Friday 10 February 2017

6 Books on a Friday: Tempest BHM Challenge edition

2016 was the year I fell back in love with reading - especially science fiction and fantasy books - in a biiiig way (like, 200+ things logged on Goodreads big), but I didn't do a lot of talking about that reading because I didn't really do any writing that wasn't strictly necessary for work, or a Star Wars prequels rewrite (more on that someday). 2017 is the year I promised myself I'd change that, but here we are already almost halfway through February. Whoops!
No time like the present to begin. I was inspired by K. Tempest Bradford (of the Tempest Challenge, in which one stops reading all white male authors for a year), who at the beginning of the month released a related challenge to, every day in February 2017, "read something by a Black person that isn’t only about pre-Civil War American slavery, the Civil War, or the Civil Rights Era."
I have not been tremendously successful with this in the first ten days - I did kick off the month with The Shadowed Sun, which rounded off my N.K. Jemison novel backlist, but then I read this white dude (slow but recommended) and this white lady (disappointing). But there's no reason not to start now! I therefore present a 6-book list of things I will totally read before the month is out.
(Why 6? Because 6 is the number of books displayed on each page in my Kindle library, and is therefore the perfect number of things to put in a read-now collection that you can see all at once and choose from without being overwhelmed).
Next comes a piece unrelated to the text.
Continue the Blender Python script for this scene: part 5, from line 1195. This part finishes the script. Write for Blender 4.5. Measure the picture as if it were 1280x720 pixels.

1. Brown Girl in the Ring by Nalo Hopkinson. Magic-influenced urban dystopia about an inner-city Toronto abandoned by the rich and the people who live there - and what happens when the rich decide they need them again. This has been languishing in the Samples collection of my Kindle for almost as long as I learned I could download samples of books I wanted to hold off on buying. I think it's because of the combination of urban fantasy and sci fi dystopia, which are both genres I don't usually seek out. However, I do think Hopkinson (a Jamaican-born Caribbean writer) is a huge gap in my reading right now and I'm looking forward to finally getting to experience her stuff.
2. The Best of all Possible Worlds by Karen Lord. Why are all the covers for this book so terrible? Especially the sample on my kindle, which has flowers and a hummingbird, by which I mean no disrespect to flowers and hummingbirds or the covers that include them, but it doesn't exactly scream "aliens and culture clashes and ancient mysteries!" to me, and I'm quite particular about having at least one of those things in my reading most of the time. Ah, but such trivialities won't matter soon. Lord is a Barbadian writer with a few other interesting-looking books to date, but again new to me, and I've got high hopes for this one.
3. Gather Together in My Name by Maya Angelou. I love the Virago covers of Angelou's books almost as much as I love what's been inside the couple I've read so far, which makes the fact that I've not read very many even more embarrassing. The sooner I read this one, the sooner I can justify buying more pretty-covered books!
4. The Parable of the Sower by Octavia Butler. Maybe I should read Imago, which is the third book in the Lilith's Brood trilogy, before this, but really I have a very strong sense that this is required reading in the reality we currently inhabit. Faith and struggle in a divided, declining world. Apparently it specifically references the 2016 US elections as the moment humanity begins to fall apart, which given Butler died in 2006 and wrote this book in the early 90s is... impressive.
5. Babel-17 by Samuel Delany. Delany is, of course, the logical choice if I'm going to add a dude to this list. I'm going for this book particularly because Arrival is making me want some more "linguists save the universe" stories, and it's also way shorter than Dhalgren, which is the other one of his I probably ought to read (but will need a holiday to do so.
6. Acacia by David Anthony Durham. Alright, one more man (and urgh another USian, sorry). I only found out about this series recently (through the Tempest Reading Challenge youtube series!) but it sounds super intriguing: taking on the epic fantasy doorstopper genre in a subversive morally ambiguous way. And who doesn't have time for more fantasy doorstoppers in their lives? (Also, as both this and Delany prove, the best way to get me to read books by men is to find ones with women on the cover. Ayep).
And a bonus audiobook: I've been listening to a lot of novella-length things recently, as getting through a full novel, and the next thing in the collection I'm working through is the Ballad of Black Tom by Victor LaValle. Yet another USian! But what can you do (read Lovecraft homages without ever reading Lovecraft, that's what).
I'll be back to tell you all how these things went - if I've inspired you to consider your own near-future reading list, I'd love to hear what you're planning! Reading lists can never be long enough.